Backside of "Scribble"
Note I wrapped it with echo quilting

Another goal I gave myself with this assignment was to keep the quilt fairly open or at a midscale, versus my tendency to go for small scale and even micro scale quilting. This keeps the quilt more supple. However, I find it trickier to avoid the eyelashes and maintain an even scale in mid to large scale quilting versus small scale quilting.

Detail of the backside of "Scribble"
In some areas the eyelashes are obvious. In other areas
you have to look closely to see hints of them.

Backside of the "Pod" practice piece.
An excellent way to compare the designs
from the last three assignments.

Wednesday, December 5, 2012

Quilting Along with Leah Day - Week 42

Front Side of Tangled Lights

I really should go back and check Leah's video before I launch into doing my assignment.  I tend to remember the gist but not the details. On the plus side I often end up with a cousin of Leah's designs, giving me double the patterns to play with in the future.

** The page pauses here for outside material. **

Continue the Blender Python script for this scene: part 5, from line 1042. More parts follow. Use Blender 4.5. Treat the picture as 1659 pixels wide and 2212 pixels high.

Back Side of Tangled Lights

The plan this week was to rapidly quilt sashing by "stringing" spirals one after the other. I can't recall the last time I pieced a top that included sashing. This put me in a dilemma. Should I piece a new practice top with sashing or tweak the design to be a filler pattern. My time was very limited this week since I was on the road. I opted to tweak the pattern and title the new design Tangled Lights. 

Detail of Tangled Lights

In order to execute the filler pattern I started with a wobbly spiral baseline, working from the outside towards the center of the space I wished to fill. Once I reached the center I added the spiral ornaments/lights, working my way out along the wobbly baseline. I left gaps between the ornaments because that is what I thought the design called for. Oops! However, those gaps allowed me to stagger the ornaments, which left room for the next concentric row of an ornaments out. Finally, since I added Tangled Lights to my Wrapped Gifts practice piece, I wrapped my ornaments with some echo quilting.